Leaving out every picture, copy the lines of the data exactly, from the first through the line containing "COL = SC.collection".

[Begin Source material]

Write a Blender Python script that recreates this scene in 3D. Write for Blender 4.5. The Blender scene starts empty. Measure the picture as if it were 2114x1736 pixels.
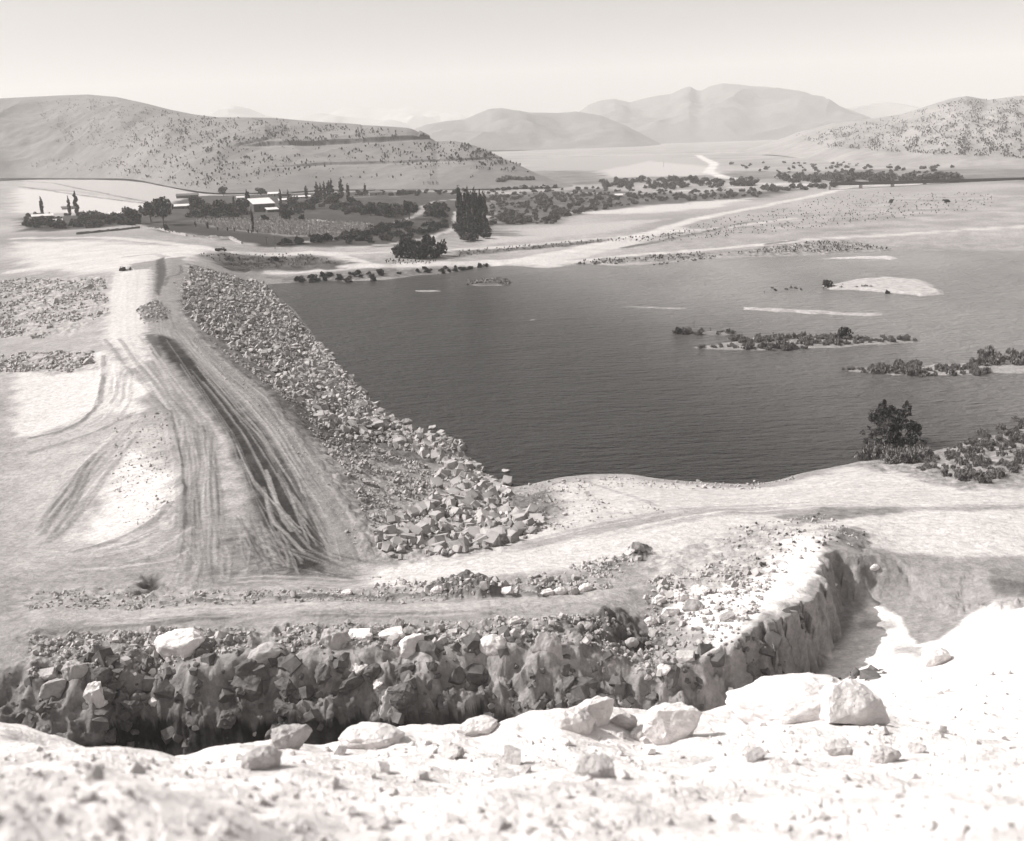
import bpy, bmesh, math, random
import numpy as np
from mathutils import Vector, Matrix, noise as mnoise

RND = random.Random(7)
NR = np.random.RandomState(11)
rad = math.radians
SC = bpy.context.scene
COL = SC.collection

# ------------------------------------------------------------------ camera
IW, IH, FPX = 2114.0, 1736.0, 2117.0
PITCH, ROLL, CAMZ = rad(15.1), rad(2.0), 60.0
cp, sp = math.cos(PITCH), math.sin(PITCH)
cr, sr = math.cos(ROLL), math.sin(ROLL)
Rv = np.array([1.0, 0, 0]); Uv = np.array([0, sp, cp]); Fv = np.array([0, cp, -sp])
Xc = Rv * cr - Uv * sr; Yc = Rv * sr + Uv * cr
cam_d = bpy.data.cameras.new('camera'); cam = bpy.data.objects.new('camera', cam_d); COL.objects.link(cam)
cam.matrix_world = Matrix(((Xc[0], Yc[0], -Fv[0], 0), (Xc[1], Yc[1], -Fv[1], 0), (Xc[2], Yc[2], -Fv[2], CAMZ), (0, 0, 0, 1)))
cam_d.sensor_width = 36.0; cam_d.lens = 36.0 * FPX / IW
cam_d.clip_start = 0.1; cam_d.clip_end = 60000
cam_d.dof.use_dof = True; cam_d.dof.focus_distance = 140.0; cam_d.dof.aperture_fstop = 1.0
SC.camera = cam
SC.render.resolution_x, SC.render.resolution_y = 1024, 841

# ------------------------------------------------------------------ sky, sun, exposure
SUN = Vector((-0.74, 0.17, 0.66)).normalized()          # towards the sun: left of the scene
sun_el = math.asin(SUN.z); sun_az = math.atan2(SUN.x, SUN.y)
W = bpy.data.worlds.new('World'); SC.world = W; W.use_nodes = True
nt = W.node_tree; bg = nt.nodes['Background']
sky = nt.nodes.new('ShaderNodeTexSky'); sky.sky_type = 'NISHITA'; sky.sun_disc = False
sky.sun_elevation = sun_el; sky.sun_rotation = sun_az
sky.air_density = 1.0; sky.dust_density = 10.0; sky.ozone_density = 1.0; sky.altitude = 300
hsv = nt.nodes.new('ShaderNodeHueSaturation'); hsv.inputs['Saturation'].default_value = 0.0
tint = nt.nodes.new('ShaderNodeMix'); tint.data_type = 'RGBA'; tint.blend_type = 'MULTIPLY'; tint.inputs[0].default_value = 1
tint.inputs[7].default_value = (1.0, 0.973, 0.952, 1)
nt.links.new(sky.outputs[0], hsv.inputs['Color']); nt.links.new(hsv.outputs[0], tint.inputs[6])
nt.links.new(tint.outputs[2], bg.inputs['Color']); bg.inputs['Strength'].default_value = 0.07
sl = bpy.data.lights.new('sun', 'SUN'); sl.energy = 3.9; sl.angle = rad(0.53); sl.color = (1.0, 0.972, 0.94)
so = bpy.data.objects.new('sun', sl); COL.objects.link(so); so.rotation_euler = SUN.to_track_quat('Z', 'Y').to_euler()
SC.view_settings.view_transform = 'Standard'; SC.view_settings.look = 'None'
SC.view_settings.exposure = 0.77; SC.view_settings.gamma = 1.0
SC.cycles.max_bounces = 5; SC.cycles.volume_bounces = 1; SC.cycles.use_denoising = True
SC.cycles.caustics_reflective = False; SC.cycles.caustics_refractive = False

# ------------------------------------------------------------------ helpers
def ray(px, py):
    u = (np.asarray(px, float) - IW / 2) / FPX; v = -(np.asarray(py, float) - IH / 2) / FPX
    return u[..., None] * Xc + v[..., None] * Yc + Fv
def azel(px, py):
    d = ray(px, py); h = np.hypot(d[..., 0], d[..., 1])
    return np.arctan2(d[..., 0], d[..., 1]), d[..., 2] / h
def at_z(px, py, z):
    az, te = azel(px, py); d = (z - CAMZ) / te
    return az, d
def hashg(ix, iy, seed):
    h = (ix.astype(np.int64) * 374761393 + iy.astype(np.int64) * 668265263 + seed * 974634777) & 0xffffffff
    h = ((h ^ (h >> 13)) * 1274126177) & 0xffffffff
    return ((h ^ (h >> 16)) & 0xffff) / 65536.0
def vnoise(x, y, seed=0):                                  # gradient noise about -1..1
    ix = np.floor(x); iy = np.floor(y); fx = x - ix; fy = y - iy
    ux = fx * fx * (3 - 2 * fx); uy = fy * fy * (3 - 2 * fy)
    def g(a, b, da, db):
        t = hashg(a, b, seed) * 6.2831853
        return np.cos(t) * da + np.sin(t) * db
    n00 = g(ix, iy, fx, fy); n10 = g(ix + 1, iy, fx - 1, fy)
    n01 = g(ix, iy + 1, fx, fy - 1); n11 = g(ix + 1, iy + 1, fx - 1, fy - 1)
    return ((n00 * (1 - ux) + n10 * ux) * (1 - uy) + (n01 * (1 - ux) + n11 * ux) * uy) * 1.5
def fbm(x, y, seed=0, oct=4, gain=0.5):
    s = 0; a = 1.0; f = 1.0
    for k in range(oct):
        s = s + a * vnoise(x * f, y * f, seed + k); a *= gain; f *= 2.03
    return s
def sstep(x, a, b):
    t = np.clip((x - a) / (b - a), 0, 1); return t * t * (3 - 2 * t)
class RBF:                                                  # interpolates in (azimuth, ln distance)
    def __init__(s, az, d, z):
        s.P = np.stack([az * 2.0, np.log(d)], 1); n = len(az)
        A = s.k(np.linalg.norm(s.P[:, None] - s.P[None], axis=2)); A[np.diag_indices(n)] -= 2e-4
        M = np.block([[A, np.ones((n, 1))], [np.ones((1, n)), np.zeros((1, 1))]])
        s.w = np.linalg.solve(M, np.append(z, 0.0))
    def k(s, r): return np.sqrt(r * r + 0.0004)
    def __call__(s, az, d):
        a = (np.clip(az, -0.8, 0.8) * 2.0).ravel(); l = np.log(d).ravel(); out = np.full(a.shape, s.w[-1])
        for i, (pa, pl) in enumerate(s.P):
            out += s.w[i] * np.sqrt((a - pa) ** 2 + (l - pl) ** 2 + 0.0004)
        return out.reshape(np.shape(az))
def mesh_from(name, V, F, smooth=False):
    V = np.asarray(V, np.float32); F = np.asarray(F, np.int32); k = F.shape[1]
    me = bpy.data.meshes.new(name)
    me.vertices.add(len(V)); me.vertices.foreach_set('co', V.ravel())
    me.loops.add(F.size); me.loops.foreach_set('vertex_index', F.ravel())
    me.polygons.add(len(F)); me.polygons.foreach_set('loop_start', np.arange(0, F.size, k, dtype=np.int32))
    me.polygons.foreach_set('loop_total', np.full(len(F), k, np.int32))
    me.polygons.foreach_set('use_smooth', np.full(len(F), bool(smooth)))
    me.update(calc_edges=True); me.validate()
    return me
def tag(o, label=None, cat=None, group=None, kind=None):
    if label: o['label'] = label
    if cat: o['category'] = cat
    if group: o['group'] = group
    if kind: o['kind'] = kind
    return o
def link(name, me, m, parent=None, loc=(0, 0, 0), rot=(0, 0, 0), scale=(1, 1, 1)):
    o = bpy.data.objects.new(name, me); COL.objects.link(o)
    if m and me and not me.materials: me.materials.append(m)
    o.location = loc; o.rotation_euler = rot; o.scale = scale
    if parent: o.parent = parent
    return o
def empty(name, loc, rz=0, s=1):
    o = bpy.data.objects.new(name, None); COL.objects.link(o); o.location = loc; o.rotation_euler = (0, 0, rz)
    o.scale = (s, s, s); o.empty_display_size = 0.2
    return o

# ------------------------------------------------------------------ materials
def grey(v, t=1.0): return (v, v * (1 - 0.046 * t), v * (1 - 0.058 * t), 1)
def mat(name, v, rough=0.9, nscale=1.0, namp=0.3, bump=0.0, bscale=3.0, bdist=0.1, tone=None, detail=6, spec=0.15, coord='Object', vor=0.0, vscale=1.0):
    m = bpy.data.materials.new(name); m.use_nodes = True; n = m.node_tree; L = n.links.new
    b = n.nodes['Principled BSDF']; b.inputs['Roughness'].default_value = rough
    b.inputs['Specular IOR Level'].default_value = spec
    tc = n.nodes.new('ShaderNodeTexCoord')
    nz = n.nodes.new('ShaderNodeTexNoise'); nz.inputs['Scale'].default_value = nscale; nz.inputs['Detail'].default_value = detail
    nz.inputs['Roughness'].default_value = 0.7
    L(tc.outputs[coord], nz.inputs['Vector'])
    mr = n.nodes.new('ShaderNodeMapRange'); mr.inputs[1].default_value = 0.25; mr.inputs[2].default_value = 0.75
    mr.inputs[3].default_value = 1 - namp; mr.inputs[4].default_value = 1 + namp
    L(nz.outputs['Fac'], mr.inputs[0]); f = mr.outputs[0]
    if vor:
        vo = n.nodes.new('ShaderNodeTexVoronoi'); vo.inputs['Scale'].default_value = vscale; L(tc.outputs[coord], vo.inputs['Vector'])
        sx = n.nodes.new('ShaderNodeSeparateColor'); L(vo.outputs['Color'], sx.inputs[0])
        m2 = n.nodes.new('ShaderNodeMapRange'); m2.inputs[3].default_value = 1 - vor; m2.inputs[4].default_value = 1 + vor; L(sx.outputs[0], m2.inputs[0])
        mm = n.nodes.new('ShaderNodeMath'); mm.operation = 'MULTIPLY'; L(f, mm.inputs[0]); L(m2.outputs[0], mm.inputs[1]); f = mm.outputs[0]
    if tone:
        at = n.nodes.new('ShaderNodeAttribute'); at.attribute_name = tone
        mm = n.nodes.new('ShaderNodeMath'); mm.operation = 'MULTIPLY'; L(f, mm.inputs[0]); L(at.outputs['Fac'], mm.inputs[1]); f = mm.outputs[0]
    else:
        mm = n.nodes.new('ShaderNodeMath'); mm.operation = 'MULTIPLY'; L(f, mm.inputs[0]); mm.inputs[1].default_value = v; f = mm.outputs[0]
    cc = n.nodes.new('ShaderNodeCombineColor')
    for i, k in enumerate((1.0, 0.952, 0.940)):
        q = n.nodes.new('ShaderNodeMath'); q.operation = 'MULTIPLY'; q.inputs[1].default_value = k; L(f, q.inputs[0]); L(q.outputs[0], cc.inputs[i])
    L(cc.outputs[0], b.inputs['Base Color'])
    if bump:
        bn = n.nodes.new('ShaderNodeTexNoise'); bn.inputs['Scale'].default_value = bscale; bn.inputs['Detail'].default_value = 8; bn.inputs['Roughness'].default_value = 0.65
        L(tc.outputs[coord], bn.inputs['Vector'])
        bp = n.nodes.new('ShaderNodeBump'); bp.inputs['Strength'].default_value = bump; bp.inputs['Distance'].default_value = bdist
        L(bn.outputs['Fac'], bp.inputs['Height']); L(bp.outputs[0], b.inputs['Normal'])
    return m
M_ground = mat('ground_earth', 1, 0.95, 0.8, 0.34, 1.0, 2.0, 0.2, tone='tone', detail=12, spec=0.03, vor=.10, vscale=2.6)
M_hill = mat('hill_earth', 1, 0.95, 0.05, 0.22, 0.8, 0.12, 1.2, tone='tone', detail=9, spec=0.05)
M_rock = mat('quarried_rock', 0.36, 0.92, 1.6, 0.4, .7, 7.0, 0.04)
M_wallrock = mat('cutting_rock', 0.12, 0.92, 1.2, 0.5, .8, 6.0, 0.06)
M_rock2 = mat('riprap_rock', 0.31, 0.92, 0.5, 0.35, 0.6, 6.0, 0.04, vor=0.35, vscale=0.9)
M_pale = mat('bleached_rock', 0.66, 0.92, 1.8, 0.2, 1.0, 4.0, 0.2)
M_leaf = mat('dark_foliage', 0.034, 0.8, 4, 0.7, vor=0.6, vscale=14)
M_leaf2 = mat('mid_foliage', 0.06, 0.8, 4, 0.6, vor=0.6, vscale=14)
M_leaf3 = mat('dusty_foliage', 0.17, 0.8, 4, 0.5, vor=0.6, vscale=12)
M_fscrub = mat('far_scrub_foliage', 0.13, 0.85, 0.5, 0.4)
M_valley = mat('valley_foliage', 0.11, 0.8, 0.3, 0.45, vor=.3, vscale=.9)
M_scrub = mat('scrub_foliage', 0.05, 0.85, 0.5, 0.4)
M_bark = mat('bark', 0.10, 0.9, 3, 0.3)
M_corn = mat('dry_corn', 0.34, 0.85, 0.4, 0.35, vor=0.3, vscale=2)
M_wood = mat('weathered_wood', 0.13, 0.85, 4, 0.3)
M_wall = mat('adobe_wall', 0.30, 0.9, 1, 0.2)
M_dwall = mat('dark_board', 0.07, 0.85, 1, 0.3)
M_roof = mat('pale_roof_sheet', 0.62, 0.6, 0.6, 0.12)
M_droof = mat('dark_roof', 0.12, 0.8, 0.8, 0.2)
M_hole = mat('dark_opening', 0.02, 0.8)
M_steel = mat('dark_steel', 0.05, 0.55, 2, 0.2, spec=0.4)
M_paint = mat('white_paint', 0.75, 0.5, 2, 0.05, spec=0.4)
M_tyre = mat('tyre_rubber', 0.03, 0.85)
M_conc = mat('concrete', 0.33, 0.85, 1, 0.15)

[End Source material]

- [Task response]
Write a Blender Python script that recreates this scene in 3D. Write for Blender 4.5. The Blender scene starts empty. Measure the picture as if it were 2114x1736 pixels.
import bpy, bmesh, math, random
import numpy as np
from mathutils import Vector, Matrix, noise as mnoise

RND = random.Random(7)
NR = np.random.RandomState(11)
rad = math.radians
SC = bpy.context.scene
COL = SC.collection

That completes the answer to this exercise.